** MATERIAL **
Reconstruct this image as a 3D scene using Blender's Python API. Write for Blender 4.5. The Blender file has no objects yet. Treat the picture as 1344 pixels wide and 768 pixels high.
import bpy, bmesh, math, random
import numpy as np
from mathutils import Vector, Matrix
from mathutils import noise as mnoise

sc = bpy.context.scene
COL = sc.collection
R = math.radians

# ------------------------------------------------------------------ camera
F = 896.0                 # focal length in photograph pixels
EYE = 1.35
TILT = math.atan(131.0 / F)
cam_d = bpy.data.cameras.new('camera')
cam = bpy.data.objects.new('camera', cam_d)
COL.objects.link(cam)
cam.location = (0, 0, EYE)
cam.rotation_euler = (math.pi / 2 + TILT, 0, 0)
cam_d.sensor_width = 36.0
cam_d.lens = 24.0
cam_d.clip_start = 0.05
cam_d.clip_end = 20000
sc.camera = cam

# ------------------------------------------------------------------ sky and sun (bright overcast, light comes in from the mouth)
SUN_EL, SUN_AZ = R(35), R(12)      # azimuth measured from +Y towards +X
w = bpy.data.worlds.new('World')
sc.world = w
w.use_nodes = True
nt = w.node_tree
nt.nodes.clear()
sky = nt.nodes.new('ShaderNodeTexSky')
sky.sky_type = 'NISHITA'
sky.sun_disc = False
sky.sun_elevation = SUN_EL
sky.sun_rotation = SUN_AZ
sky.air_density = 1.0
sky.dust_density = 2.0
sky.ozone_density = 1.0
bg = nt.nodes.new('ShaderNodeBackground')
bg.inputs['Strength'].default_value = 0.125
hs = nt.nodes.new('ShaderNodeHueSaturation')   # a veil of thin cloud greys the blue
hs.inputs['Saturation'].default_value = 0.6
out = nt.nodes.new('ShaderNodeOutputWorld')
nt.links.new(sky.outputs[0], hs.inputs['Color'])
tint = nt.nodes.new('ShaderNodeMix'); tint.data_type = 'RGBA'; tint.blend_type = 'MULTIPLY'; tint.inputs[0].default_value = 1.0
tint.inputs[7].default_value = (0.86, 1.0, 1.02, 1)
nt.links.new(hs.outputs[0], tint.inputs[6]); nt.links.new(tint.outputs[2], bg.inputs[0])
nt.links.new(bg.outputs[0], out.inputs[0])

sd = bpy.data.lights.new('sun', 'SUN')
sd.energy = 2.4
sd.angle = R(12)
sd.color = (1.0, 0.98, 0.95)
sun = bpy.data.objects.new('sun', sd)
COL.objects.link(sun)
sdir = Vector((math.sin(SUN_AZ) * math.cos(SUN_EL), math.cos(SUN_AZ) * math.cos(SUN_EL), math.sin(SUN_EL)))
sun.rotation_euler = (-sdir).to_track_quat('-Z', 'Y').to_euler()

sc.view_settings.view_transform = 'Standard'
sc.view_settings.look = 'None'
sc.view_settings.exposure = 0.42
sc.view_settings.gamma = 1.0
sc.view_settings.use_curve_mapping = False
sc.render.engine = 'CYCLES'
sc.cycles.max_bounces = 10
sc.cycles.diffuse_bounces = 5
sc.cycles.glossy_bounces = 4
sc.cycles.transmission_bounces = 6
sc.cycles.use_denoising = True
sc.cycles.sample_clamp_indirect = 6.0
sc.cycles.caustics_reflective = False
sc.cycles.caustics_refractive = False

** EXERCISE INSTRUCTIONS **
Quote exactly the opening line of the material above and every line after it, up to and including the line that contains "nt.links.new(bg.outputs[0], out.inputs[0])".

** PROBLEM SOLUTION **
Reconstruct this image as a 3D scene using Blender's Python API. Write for Blender 4.5. The Blender file has no objects yet. Treat the picture as 1344 pixels wide and 768 pixels high.
import bpy, bmesh, math, random
import numpy as np
from mathutils import Vector, Matrix
from mathutils import noise as mnoise

sc = bpy.context.scene
COL = sc.collection
R = math.radians

# ------------------------------------------------------------------ camera
F = 896.0                 # focal length in photograph pixels
EYE = 1.35
TILT = math.atan(131.0 / F)
cam_d = bpy.data.cameras.new('camera')
cam = bpy.data.objects.new('camera', cam_d)
COL.objects.link(cam)
cam.location = (0, 0, EYE)
cam.rotation_euler = (math.pi / 2 + TILT, 0, 0)
cam_d.sensor_width = 36.0
cam_d.lens = 24.0
cam_d.clip_start = 0.05
cam_d.clip_end = 20000
sc.camera = cam

# ------------------------------------------------------------------ sky and sun (bright overcast, light comes in from the mouth)
SUN_EL, SUN_AZ = R(35), R(12)      # azimuth measured from +Y towards +X
w = bpy.data.worlds.new('World')
sc.world = w
w.use_nodes = True
nt = w.node_tree
nt.nodes.clear()
sky = nt.nodes.new('ShaderNodeTexSky')
sky.sky_type = 'NISHITA'
sky.sun_disc = False
sky.sun_elevation = SUN_EL
sky.sun_rotation = SUN_AZ
sky.air_density = 1.0
sky.dust_density = 2.0
sky.ozone_density = 1.0
bg = nt.nodes.new('ShaderNodeBackground')
bg.inputs['Strength'].default_value = 0.125
hs = nt.nodes.new('ShaderNodeHueSaturation')   # a veil of thin cloud greys the blue
hs.inputs['Saturation'].default_value = 0.6
out = nt.nodes.new('ShaderNodeOutputWorld')
nt.links.new(sky.outputs[0], hs.inputs['Color'])
tint = nt.nodes.new('ShaderNodeMix'); tint.data_type = 'RGBA'; tint.blend_type = 'MULTIPLY'; tint.inputs[0].default_value = 1.0
tint.inputs[7].default_value = (0.86, 1.0, 1.02, 1)
nt.links.new(hs.outputs[0], tint.inputs[6]); nt.links.new(tint.outputs[2], bg.inputs[0])
nt.links.new(bg.outputs[0], out.inputs[0])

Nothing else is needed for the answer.